Direction: Report every line in the listing that contains the string "scene".

Records for processing:
****************************************
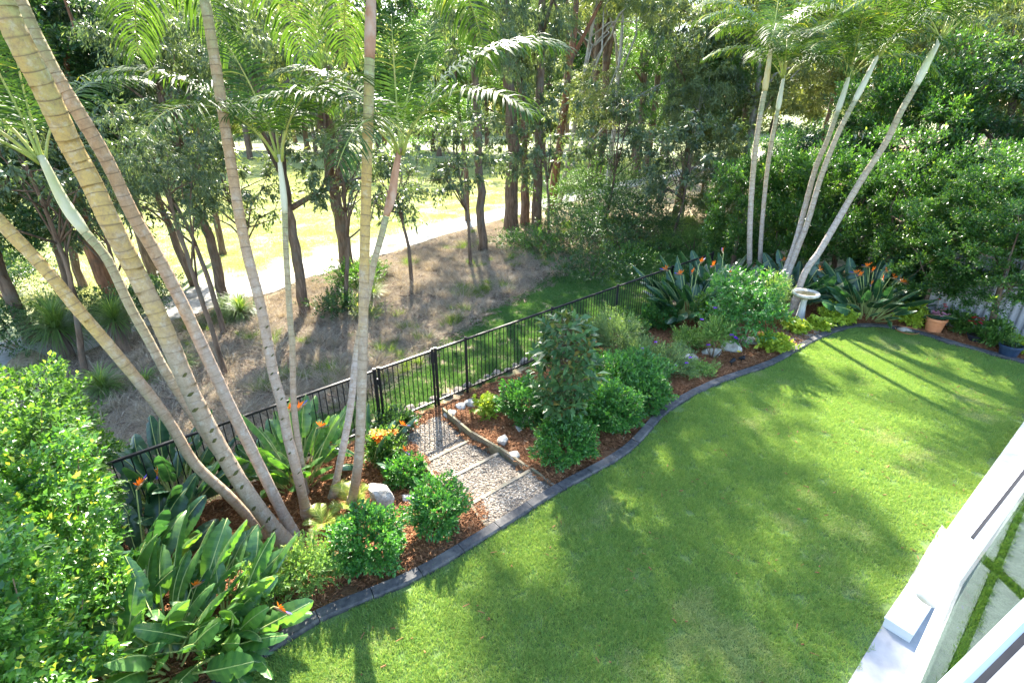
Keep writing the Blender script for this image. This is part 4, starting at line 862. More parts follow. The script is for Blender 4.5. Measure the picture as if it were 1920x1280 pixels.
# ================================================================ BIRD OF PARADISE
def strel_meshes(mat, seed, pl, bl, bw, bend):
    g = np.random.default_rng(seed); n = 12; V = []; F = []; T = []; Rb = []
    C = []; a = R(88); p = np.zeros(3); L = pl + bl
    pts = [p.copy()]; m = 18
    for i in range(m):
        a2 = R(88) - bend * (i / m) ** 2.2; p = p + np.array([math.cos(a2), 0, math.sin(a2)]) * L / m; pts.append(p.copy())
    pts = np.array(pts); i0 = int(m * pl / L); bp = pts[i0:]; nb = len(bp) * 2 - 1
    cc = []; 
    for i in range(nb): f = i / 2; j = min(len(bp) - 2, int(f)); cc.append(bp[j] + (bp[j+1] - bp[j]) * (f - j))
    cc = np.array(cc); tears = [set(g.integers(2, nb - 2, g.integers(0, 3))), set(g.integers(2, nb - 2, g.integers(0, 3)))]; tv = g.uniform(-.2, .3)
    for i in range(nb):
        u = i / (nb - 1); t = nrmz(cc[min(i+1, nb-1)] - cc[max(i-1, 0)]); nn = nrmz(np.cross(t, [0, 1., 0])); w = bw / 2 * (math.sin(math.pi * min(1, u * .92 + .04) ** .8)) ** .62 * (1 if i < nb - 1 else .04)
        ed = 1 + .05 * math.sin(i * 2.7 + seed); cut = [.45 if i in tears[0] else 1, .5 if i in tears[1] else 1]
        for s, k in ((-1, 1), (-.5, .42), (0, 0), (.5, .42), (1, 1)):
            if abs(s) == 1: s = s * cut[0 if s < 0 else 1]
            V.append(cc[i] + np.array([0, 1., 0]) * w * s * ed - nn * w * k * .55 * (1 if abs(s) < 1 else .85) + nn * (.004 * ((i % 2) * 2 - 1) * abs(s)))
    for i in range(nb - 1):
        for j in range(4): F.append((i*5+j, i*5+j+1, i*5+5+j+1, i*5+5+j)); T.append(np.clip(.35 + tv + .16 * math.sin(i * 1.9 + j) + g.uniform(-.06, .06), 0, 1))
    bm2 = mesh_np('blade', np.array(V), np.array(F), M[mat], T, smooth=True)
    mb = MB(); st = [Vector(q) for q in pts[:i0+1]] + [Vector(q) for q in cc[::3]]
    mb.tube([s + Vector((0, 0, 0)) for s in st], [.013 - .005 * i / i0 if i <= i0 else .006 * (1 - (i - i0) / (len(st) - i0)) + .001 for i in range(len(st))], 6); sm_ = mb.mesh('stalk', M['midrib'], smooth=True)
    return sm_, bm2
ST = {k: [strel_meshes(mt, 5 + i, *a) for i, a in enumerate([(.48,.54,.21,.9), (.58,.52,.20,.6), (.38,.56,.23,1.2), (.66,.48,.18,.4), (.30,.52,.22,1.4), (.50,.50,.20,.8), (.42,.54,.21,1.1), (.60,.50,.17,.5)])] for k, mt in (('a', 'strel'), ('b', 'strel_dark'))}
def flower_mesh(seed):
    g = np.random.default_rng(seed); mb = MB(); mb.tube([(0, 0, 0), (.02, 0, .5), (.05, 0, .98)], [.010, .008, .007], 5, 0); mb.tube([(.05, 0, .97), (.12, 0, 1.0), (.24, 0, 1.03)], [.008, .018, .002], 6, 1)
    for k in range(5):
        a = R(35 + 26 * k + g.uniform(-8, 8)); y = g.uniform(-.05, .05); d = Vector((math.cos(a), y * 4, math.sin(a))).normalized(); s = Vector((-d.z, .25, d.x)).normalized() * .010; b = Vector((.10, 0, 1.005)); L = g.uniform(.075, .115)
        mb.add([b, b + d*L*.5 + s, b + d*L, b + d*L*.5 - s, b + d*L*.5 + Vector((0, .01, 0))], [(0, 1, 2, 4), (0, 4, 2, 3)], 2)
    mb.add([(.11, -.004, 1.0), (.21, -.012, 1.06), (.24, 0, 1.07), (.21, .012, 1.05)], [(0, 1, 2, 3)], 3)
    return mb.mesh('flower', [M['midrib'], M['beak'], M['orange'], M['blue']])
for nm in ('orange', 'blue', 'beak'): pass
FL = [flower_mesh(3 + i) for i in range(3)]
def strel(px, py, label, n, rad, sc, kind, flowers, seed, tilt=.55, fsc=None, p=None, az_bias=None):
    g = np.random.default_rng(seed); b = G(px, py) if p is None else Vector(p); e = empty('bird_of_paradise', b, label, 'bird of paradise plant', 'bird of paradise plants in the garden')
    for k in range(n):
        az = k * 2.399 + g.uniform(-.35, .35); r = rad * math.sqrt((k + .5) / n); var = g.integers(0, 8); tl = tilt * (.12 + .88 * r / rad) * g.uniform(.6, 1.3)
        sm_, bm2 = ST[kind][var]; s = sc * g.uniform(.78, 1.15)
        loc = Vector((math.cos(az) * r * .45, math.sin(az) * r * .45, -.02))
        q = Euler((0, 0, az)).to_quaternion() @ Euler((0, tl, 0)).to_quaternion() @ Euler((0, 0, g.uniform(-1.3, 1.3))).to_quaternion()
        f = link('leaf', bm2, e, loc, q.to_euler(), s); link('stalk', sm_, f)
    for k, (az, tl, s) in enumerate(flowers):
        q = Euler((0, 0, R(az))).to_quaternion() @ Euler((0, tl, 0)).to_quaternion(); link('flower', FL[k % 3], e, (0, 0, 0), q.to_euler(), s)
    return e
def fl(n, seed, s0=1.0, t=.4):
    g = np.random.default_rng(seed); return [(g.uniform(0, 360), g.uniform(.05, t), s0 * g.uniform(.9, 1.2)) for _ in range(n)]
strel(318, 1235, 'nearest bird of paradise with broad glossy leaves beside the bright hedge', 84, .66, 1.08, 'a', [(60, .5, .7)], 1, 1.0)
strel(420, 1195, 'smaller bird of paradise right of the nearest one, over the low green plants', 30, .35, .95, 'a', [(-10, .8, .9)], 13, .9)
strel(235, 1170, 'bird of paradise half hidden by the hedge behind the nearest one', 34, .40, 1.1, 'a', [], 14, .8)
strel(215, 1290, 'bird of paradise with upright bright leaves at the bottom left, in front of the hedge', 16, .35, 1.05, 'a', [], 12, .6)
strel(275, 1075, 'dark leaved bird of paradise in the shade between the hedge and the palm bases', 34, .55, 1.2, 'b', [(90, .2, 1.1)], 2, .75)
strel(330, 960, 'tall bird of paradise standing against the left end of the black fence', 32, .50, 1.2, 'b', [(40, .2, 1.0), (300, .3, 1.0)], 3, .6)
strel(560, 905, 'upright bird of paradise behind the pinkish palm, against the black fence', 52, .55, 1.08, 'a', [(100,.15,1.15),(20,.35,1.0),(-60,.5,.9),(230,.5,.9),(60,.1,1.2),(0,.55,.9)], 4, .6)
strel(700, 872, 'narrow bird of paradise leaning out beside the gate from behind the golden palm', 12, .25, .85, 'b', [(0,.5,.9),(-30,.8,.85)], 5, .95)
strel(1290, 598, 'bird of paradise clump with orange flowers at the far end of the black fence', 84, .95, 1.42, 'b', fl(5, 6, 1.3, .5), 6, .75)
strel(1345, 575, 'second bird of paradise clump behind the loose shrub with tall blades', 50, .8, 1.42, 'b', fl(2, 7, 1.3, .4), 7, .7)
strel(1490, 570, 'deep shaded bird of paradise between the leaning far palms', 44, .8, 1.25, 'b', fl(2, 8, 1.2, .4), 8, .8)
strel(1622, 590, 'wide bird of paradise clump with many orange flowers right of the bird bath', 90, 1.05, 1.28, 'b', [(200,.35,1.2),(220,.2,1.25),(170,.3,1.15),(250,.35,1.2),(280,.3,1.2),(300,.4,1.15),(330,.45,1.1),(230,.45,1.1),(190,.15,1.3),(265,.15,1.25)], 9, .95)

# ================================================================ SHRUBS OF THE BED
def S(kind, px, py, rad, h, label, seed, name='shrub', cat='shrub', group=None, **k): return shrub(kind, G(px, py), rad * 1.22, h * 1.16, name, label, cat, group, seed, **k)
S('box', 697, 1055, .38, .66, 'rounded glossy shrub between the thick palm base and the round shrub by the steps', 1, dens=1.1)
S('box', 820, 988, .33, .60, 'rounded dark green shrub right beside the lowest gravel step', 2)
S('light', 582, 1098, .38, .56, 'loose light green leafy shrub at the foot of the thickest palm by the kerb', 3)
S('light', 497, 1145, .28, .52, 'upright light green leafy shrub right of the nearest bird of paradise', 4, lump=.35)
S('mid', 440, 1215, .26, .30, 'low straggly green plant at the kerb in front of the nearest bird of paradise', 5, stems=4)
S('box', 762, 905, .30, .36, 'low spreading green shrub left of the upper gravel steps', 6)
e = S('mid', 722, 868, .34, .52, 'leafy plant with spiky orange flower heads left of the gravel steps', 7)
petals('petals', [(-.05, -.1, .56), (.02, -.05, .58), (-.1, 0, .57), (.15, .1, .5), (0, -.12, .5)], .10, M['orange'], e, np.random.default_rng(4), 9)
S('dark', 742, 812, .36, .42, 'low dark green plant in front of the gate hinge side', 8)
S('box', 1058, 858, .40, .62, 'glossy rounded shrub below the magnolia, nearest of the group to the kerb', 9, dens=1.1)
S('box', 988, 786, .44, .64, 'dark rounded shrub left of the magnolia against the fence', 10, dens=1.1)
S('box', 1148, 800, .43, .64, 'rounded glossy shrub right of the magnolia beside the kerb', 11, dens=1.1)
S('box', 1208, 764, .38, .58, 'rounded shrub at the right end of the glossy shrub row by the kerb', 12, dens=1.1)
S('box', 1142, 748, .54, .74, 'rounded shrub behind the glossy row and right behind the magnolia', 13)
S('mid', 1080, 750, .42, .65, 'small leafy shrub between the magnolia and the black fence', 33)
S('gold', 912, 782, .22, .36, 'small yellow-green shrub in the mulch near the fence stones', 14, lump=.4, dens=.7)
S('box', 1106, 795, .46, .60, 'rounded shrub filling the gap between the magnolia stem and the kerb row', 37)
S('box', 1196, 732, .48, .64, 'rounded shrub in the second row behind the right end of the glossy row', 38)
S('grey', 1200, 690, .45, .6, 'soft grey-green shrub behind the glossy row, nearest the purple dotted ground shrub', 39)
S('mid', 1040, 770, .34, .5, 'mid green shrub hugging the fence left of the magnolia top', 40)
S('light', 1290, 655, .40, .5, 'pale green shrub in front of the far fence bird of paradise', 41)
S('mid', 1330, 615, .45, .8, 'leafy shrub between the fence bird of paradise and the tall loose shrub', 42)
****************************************
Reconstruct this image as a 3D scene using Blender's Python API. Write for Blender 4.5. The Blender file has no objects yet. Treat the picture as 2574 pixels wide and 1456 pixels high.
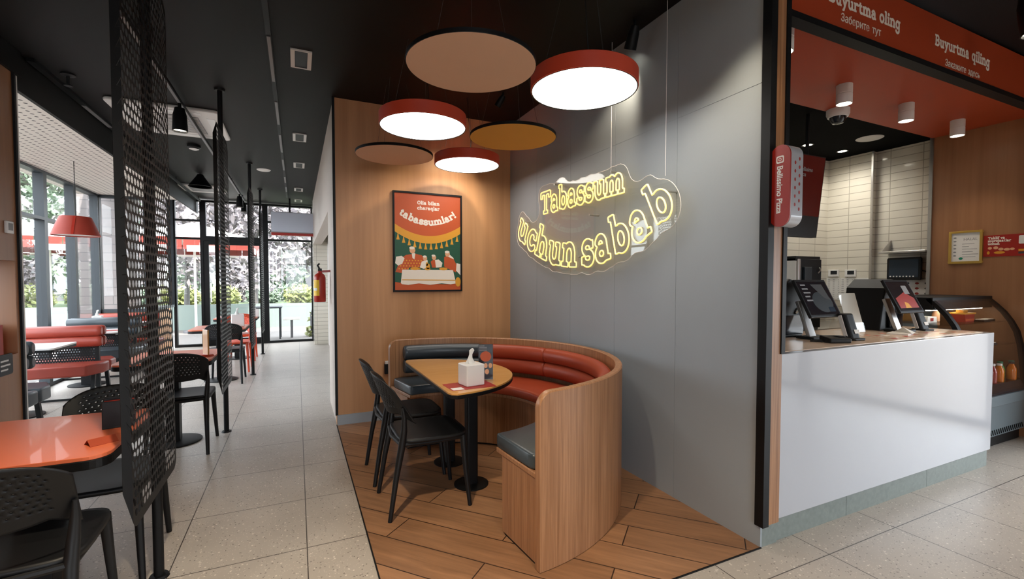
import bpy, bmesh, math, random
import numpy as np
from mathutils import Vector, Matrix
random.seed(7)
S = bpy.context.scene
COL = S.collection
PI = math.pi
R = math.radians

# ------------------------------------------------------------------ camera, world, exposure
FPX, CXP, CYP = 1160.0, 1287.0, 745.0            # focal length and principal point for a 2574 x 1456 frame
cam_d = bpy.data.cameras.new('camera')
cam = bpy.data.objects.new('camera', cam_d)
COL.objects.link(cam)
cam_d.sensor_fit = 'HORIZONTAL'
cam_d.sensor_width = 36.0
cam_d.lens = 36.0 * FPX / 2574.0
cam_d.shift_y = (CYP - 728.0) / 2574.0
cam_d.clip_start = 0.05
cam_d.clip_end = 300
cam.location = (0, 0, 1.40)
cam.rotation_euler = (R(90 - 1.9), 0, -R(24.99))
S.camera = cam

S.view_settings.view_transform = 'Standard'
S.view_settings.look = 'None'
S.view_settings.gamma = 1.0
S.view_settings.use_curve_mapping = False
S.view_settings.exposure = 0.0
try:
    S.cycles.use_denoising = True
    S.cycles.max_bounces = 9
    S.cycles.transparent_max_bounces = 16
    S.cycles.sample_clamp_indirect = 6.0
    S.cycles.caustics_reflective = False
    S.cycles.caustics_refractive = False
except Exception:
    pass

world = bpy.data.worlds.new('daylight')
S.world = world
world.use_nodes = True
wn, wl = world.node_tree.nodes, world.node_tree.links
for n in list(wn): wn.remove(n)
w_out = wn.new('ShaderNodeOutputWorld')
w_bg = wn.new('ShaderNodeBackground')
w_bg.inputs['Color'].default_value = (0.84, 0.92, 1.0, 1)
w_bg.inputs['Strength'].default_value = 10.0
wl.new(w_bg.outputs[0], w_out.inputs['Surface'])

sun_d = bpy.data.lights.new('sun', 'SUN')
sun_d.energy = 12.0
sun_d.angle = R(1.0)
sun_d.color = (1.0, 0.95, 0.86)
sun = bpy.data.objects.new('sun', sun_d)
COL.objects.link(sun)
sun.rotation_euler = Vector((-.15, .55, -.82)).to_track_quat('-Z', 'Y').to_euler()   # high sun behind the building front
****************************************
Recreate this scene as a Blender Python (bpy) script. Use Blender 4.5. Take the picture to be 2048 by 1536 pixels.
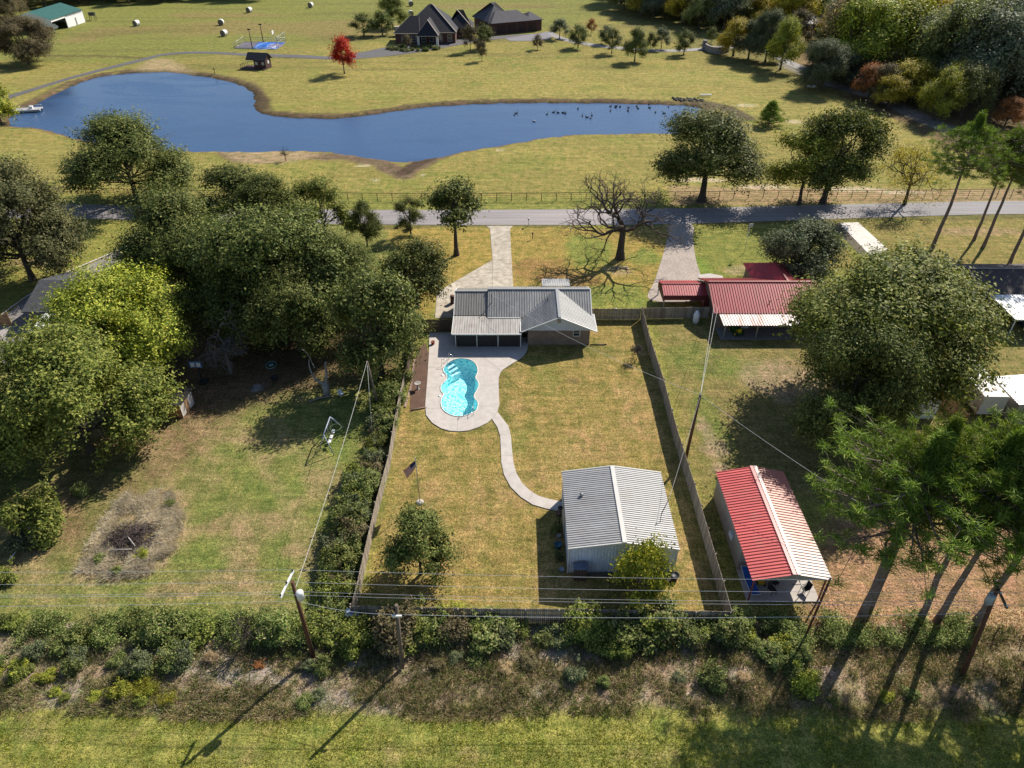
****************************************
Answer to this exercise:
Reconstruct this image as a 3D scene using Blender's Python API. Write for Blender 4.5. The Blender file has no objects yet. Treat the picture as 2574 pixels wide and 1456 pixels high.
S = bpy.context.scene
Recreate this scene as a Blender Python (bpy) script. Use Blender 4.5. Take the picture to be 2048 by 1536 pixels.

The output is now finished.